ENG 1050 Theater Review: GPAC’s Fall 2017 Production of Waiting for Godot

ENG 1050 Theater Review: GPAC’s Fall 2017 Production of Waiting for Godot

Assignment: Attend one of Givens Performing Arts Center’s performances of our student production of Beckett’s Waiting for Godot, and write a review of it. There are three aspects of this writing assignment: description, response, and critique. Generally speaking, you should describe the experience and explain your reactions thoroughly, linking then directly to aspects of the performance.

Base your review on your knowledge of the text of the play, any other performances or versions of Waiting for Godot that you are familiar with, and your honest critical response: what stood out to you about it, what you liked about it, and what you didn’t like. You should discuss at least one scene, conversation, or speech by means of direct quotation of the play; don’t quote the whole thing, but just the part you want to discuss.

You should plan to take notes during the performance and take a small notebook or clipboard, etc., but please be respectful to other audience members and keep your note-taking unobtrusive. Please keep and attach to your review a ticket stub or program as proof of your attendance and documentation of which performance you attended. Please attach your notes or a representative sample of them (2 or 3 pages).i not need notes remove that

Performance/Direction

Describe anything memorable or unusual about the experience, particularly things you liked or didn’t like. You do not need to discuss all of the following categories (nor limit your analysis to these), but here are some aspects that might focus your attention:

Staging

Scenery

Costuming

Props

Choreography

Actors/Casting

Acting/Delivery

Individual performances

Ensemble “chemistry”

Lighting

Makeup

Sound

Music

Special effects

Length/Pacing

Atmosphere/Tone

Audience engagement

Seating and “Fourth Wall”

Important characters

Your review should comment on the handling of each of the play’s roles (portrayals, impressions, casting, notable details, etc.). Do this briefly (in a sentence) if there is nothing notable to mention, but more expansively (e.g., multiple sentences or a paragraph) if there are significant departures from what you expected which should be detailed for readers:

Vladimir

Estragon

Pozzo

Lucky

Boy

Handling of Source Text

Discuss as many of these topics as are significant to you as a reviewer, and use your conception of the role of a reviewer to decide how much to elaborate.

Notable abridgements

Scenes cut from performance

Expansions

Act/Scene transitions

Scene rearrangements

Important speeches

Dialogue/exchanges

Character condensation

Body language

Sections without dialogue

Thematic emphasis

Tone of tragic elements

Your reader(s) will be more inclined to appreciate the validity of your response if it is clearly described and adequately supported with detailed descriptions and an articulate rationale for your response. Consult Wilhoit, Chapter 5, for his discussion of the trigger-response-explanation model for effective responsive writing. In a slightly different vein, that of constructive critic, if you have suggestions regarding aspects of the GPAC production, you may include them, with the same caveat: to be persuasive, you must explain your rationale. You may also discuss other productions or performances of the play—especially the one we viewed in class–if you find them helpful to make a point–but only if you can cite them.

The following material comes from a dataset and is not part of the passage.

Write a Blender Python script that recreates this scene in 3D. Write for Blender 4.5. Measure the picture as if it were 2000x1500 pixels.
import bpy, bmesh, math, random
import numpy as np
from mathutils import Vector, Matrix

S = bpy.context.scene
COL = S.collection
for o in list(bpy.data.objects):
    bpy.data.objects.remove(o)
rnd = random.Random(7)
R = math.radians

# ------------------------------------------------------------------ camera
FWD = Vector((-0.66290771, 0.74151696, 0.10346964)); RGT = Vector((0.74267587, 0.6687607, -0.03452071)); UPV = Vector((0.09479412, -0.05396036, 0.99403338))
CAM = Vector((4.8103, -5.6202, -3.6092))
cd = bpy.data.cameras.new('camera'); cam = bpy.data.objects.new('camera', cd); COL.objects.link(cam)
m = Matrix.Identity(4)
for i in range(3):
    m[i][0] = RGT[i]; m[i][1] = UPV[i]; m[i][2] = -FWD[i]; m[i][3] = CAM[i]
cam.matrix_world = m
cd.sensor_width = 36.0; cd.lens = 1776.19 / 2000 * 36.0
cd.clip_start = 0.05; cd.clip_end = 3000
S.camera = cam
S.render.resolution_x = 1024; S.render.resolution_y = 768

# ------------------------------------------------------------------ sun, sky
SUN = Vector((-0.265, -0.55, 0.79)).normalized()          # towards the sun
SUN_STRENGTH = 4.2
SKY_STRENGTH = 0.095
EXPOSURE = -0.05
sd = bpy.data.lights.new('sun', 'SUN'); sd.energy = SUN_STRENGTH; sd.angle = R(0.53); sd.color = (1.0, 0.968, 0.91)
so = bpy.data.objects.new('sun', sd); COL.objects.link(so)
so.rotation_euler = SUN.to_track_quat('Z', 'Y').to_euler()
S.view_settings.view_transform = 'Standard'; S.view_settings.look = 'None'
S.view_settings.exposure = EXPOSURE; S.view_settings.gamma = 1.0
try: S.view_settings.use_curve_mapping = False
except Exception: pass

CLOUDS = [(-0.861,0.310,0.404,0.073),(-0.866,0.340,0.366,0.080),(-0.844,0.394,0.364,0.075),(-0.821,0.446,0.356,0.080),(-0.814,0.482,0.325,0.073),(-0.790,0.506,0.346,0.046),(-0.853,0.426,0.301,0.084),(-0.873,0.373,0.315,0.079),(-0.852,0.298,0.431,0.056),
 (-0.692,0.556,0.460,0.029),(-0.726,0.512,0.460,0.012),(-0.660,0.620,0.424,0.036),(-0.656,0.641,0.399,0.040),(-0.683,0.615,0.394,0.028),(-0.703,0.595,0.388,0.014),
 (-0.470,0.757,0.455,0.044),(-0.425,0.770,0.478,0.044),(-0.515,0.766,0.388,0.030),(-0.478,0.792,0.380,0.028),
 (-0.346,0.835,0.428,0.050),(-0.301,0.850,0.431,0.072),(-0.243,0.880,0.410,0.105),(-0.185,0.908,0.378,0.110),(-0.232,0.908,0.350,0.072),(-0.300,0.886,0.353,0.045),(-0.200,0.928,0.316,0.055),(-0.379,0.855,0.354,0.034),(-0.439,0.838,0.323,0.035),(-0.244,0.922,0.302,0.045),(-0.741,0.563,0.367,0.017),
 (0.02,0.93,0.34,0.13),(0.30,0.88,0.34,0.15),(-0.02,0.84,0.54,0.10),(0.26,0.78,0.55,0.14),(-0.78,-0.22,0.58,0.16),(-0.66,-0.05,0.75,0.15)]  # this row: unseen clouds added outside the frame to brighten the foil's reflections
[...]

Length: Your review must be four double-spaced pages, minimum, can go over four, but should not exceed nine pages. Include relevant Works Cited entries at the bottom of the last page if there is sufficient space or on a separate last page. See Source Text below.

Grading: Points will be deducted for lapses and violations of the assignment requirements (length and content), of MLA format, and of Standard American English.

Wilhoit Reading: Chapter 5: Response Essay

Source Text: This is how to cite on your works cited page the two primary sources and secondary source used in class:

The website can show you the dialogue

Beckett, Samuel. Waiting for Godot. Grove Press, 1956.

Beckett, Samuel. Waiting for Godot. 1956. The Samuel Beckett On-Line Resources and Links Page,

http://samuel-beckett.net/Waiting_for_Godot_Part1.html and http://samuel-

beckett.net/Waiting_for_Godot_Part2.html. Accessed 7 Nov. 2017.

Bennett, Michael Y. Review of Waiting for Godot by Samuel Beckett and Anthony Page. Theatre Journal, vol.

62, no. 1, March 2010, pp. 110-111. JSTOR, www.jstor.org/stable/40587450. Accessed 7 Nov. 2017.

You may use other editions of the play if you don’t have access to the Grove text I used in class. Just make sure, whatever edition you use, that, as with all sources, you cite it consistently and appropriately in your review and on your works cited page. (Consult the MLA chapter of your Little Seagull Handbook or Purdue OWL online for format.) Most scholarly editions of verse dramas organize the play by act, scene, and line number, which is how we normally cite the text in a critical review; however, in prose dramas the text usually does not have those line numbers, so just mention the act where appropriate and, if you have a paginated edition cite the page number.